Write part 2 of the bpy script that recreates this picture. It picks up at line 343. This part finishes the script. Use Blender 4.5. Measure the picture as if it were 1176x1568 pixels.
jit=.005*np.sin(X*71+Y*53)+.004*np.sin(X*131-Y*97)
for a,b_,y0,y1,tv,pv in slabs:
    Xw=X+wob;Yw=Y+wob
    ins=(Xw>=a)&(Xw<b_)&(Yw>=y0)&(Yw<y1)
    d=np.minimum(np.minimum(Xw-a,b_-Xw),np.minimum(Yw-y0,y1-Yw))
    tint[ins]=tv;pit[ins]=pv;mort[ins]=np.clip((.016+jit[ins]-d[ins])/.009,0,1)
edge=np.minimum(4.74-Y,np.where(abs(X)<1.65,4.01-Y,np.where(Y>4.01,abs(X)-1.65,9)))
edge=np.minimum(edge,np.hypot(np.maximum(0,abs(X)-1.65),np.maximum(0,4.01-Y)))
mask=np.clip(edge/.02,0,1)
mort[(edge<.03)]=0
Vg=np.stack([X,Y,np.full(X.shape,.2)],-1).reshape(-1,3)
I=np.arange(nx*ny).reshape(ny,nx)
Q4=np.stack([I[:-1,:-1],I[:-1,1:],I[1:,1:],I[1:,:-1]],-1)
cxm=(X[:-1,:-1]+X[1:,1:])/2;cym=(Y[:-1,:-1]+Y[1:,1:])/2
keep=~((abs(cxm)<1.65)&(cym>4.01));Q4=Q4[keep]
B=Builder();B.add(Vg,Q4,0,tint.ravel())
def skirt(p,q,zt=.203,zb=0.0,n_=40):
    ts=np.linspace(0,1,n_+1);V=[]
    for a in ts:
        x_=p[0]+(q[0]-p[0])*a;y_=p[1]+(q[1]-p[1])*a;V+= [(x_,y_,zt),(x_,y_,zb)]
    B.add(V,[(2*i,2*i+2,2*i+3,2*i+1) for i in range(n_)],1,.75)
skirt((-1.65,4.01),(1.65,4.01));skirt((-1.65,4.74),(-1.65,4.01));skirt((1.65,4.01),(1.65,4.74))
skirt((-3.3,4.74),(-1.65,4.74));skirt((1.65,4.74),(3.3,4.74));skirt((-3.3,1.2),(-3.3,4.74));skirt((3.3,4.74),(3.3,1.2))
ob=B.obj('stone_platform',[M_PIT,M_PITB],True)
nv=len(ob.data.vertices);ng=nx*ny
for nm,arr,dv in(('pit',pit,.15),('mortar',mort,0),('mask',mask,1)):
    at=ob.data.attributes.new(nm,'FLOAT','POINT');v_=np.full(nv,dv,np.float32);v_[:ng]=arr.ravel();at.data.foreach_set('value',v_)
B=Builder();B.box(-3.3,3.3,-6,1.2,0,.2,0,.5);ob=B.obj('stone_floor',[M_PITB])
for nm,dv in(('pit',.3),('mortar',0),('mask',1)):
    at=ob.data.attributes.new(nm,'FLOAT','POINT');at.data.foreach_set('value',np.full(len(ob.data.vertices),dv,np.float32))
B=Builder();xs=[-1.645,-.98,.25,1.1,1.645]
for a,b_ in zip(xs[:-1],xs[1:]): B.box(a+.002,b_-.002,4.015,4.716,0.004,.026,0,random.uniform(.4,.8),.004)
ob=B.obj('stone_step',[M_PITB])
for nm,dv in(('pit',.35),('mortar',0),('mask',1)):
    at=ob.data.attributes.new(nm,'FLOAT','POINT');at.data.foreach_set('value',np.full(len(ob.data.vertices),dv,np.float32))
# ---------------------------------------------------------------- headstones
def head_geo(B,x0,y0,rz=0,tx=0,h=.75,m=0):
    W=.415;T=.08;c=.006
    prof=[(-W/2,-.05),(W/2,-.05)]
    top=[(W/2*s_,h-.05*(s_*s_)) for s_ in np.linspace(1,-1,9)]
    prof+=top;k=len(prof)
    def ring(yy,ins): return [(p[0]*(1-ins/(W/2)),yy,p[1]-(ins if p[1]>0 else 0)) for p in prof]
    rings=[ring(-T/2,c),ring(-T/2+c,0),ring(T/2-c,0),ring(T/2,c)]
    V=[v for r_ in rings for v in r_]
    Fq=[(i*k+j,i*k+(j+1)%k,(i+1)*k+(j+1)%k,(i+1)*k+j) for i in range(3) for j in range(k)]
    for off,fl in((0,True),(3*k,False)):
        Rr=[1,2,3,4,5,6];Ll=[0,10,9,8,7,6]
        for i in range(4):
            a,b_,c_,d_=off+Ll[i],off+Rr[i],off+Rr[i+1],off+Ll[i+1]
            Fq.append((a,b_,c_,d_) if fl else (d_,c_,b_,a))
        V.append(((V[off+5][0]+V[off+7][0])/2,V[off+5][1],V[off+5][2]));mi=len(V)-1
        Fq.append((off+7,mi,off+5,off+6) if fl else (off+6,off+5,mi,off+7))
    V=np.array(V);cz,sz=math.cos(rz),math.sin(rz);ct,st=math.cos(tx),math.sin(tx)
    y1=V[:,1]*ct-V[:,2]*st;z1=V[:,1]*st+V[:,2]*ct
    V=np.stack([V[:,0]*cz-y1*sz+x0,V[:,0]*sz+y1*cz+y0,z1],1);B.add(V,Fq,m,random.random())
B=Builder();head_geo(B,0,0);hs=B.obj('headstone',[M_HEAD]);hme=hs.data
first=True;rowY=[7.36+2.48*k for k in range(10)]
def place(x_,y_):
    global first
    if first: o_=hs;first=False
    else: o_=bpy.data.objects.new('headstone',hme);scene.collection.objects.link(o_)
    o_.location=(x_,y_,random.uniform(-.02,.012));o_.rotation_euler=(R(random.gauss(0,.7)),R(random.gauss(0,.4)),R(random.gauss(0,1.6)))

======

§ **Problem details**: Repeat the lines above exactly.

§ **Answer to this task**:
Write part 2 of the bpy script that recreates this picture. It picks up at line 343. This part finishes the script. Use Blender 4.5. Measure the picture as if it were 1176x1568 pixels.
jit=.005*np.sin(X*71+Y*53)+.004*np.sin(X*131-Y*97)
for a,b_,y0,y1,tv,pv in slabs:
    Xw=X+wob;Yw=Y+wob
    ins=(Xw>=a)&(Xw<b_)&(Yw>=y0)&(Yw<y1)
    d=np.minimum(np.minimum(Xw-a,b_-Xw),np.minimum(Yw-y0,y1-Yw))
    tint[ins]=tv;pit[ins]=pv;mort[ins]=np.clip((.016+jit[ins]-d[ins])/.009,0,1)
edge=np.minimum(4.74-Y,np.where(abs(X)<1.65,4.01-Y,np.where(Y>4.01,abs(X)-1.65,9)))
edge=np.minimum(edge,np.hypot(np.maximum(0,abs(X)-1.65),np.maximum(0,4.01-Y)))
mask=np.clip(edge/.02,0,1)
mort[(edge<.03)]=0
Vg=np.stack([X,Y,np.full(X.shape,.2)],-1).reshape(-1,3)
I=np.arange(nx*ny).reshape(ny,nx)
Q4=np.stack([I[:-1,:-1],I[:-1,1:],I[1:,1:],I[1:,:-1]],-1)
cxm=(X[:-1,:-1]+X[1:,1:])/2;cym=(Y[:-1,:-1]+Y[1:,1:])/2
keep=~((abs(cxm)<1.65)&(cym>4.01));Q4=Q4[keep]
B=Builder();B.add(Vg,Q4,0,tint.ravel())
def skirt(p,q,zt=.203,zb=0.0,n_=40):
    ts=np.linspace(0,1,n_+1);V=[]
    for a in ts:
        x_=p[0]+(q[0]-p[0])*a;y_=p[1]+(q[1]-p[1])*a;V+= [(x_,y_,zt),(x_,y_,zb)]
    B.add(V,[(2*i,2*i+2,2*i+3,2*i+1) for i in range(n_)],1,.75)
skirt((-1.65,4.01),(1.65,4.01));skirt((-1.65,4.74),(-1.65,4.01));skirt((1.65,4.01),(1.65,4.74))
skirt((-3.3,4.74),(-1.65,4.74));skirt((1.65,4.74),(3.3,4.74));skirt((-3.3,1.2),(-3.3,4.74));skirt((3.3,4.74),(3.3,1.2))
ob=B.obj('stone_platform',[M_PIT,M_PITB],True)
nv=len(ob.data.vertices);ng=nx*ny
for nm,arr,dv in(('pit',pit,.15),('mortar',mort,0),('mask',mask,1)):
    at=ob.data.attributes.new(nm,'FLOAT','POINT');v_=np.full(nv,dv,np.float32);v_[:ng]=arr.ravel();at.data.foreach_set('value',v_)
B=Builder();B.box(-3.3,3.3,-6,1.2,0,.2,0,.5);ob=B.obj('stone_floor',[M_PITB])
for nm,dv in(('pit',.3),('mortar',0),('mask',1)):
    at=ob.data.attributes.new(nm,'FLOAT','POINT');at.data.foreach_set('value',np.full(len(ob.data.vertices),dv,np.float32))
B=Builder();xs=[-1.645,-.98,.25,1.1,1.645]
for a,b_ in zip(xs[:-1],xs[1:]): B.box(a+.002,b_-.002,4.015,4.716,0.004,.026,0,random.uniform(.4,.8),.004)
ob=B.obj('stone_step',[M_PITB])
for nm,dv in(('pit',.35),('mortar',0),('mask',1)):
    at=ob.data.attributes.new(nm,'FLOAT','POINT');at.data.foreach_set('value',np.full(len(ob.data.vertices),dv,np.float32))
# ---------------------------------------------------------------- headstones
def head_geo(B,x0,y0,rz=0,tx=0,h=.75,m=0):
    W=.415;T=.08;c=.006
    prof=[(-W/2,-.05),(W/2,-.05)]
    top=[(W/2*s_,h-.05*(s_*s_)) for s_ in np.linspace(1,-1,9)]
    prof+=top;k=len(prof)
    def ring(yy,ins): return [(p[0]*(1-ins/(W/2)),yy,p[1]-(ins if p[1]>0 else 0)) for p in prof]
    rings=[ring(-T/2,c),ring(-T/2+c,0),ring(T/2-c,0),ring(T/2,c)]
    V=[v for r_ in rings for v in r_]
    Fq=[(i*k+j,i*k+(j+1)%k,(i+1)*k+(j+1)%k,(i+1)*k+j) for i in range(3) for j in range(k)]
    for off,fl in((0,True),(3*k,False)):
        Rr=[1,2,3,4,5,6];Ll=[0,10,9,8,7,6]
        for i in range(4):
            a,b_,c_,d_=off+Ll[i],off+Rr[i],off+Rr[i+1],off+Ll[i+1]
            Fq.append((a,b_,c_,d_) if fl else (d_,c_,b_,a))
        V.append(((V[off+5][0]+V[off+7][0])/2,V[off+5][1],V[off+5][2]));mi=len(V)-1
        Fq.append((off+7,mi,off+5,off+6) if fl else (off+6,off+5,mi,off+7))
    V=np.array(V);cz,sz=math.cos(rz),math.sin(rz);ct,st=math.cos(tx),math.sin(tx)
    y1=V[:,1]*ct-V[:,2]*st;z1=V[:,1]*st+V[:,2]*ct
    V=np.stack([V[:,0]*cz-y1*sz+x0,V[:,0]*sz+y1*cz+y0,z1],1);B.add(V,Fq,m,random.random())
B=Builder();head_geo(B,0,0);hs=B.obj('headstone',[M_HEAD]);hme=hs.data
first=True;rowY=[7.36+2.48*k for k in range(10)]
def place(x_,y_):
    global first
    if first: o_=hs;first=False
    else: o_=bpy.data.objects.new('headstone',hme);scene.collection.objects.link(o_)
    o_.location=(x_,y_,random.uniform(-.02,.012));o_.rotation_euler=(R(random.gauss(0,.7)),R(random.gauss(0,.4)),R(random.gauss(0,1.6)))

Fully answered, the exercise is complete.